La trasformazione radicale del sistema di accoglienza ha poi escluso dall’accoglienza Siproimi (ex Sprar) i richiedenti asilo e i titolari di permesso per motivi umanitari. “La riduzione dei servizi sociali nei centri accoglienza straordinaria (Cas), ha reso più difficoltosa l’emersione e la cura tempestiva delle vulnerabilità. Non a caso nei centri gestiti dal Centro Astalli in convenzione con il Siproimi, rispetto all’anno precedente, il numero degli ospiti vulnerabili è salito in proporzione dal 30 al 40%”. Di fatto, si sottolinea ancora è stato sempre più difficile offrire e motivare nell’investimento di tempo per la formazione cosa che “va a scapito della qualità del futuro in Italia”.

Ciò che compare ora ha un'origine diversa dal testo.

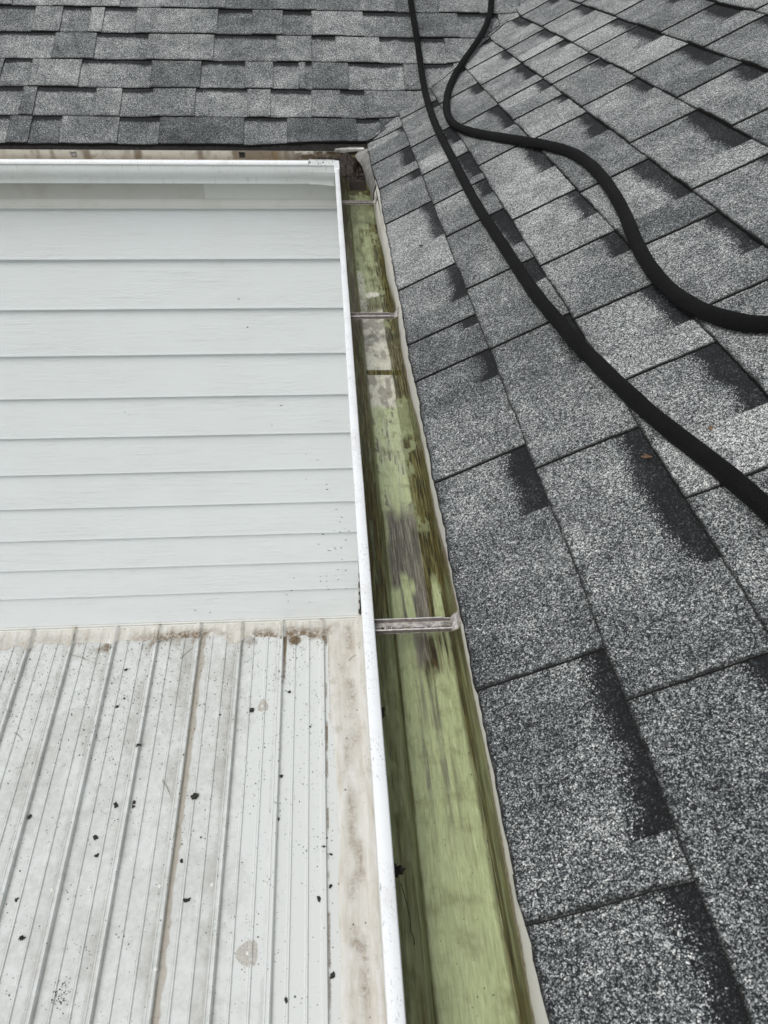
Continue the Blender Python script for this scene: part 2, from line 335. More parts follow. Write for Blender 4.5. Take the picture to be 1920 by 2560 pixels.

Nonostante l’integrazione sia un tema sparito dalle agende politiche “il Centro Astalli continua a ritenere che investire nell’integrazione sia una priorità, anche se nel 2019 abbiamo trovato meno sostegno su questo tema da parte delle istituzioni. Nel corso dell’anno il servizio di accompagnamento all’autonomia a Roma ha sostenuto 349 persone. Anche a Catania lo sportello lavoro ha registrato un aumento significativo triplicando in un anno il numero degli interventi effettuati. 200 persone (singoli e nuclei familiari) sono state accolte nell’ambito del progetto Comunità di Ospitalità che il Centro Astalli gestisce in collaborazione con 30 congregazioni religiose a Roma, Trento, Vicenza, Padova”. Non soltanto: nel 2019 è nato il Centro Matteo Ricci che offre al suo interno due servizi diversi: l’accoglienza di 20 donne rifugiate e lo Spazio Inclusione, un progetto dedicato ai migranti forzati, con una particolare attenzione ai più giovani e ai più vulnerabili, per offrire loro l’opportunità di acquisire nuove competenze. Il Centro Matteo Ricci vuole essere un luogo di incontro, di dialogo e di creazione di nuove opportunità che coinvolgano migranti, singoli cittadini, associazioni, enti pubblici e privati per costruire insieme una comunità più coesa e aperta, dove la diversità possa essere risorsa per il bene comune.
Ad arricchire la pubblicazione del Rapporto quest’anno c’è anche un inserto “Rifugiati: ai confini dell’umanità” con le foto di Francesco Malavolta. Si tratta di un racconto fatto di immagini di migranti lungo le rotte del Mediterraneo: salvataggi in mare, fatica, viaggi in cerca di salvezza di uomini e donne che ci portano in dono il coraggio e la speranza in un futuro insieme. Le foto sono commentate da Alessandro Bergonzoni, Melania Mazzucco, Luciano Manicardi.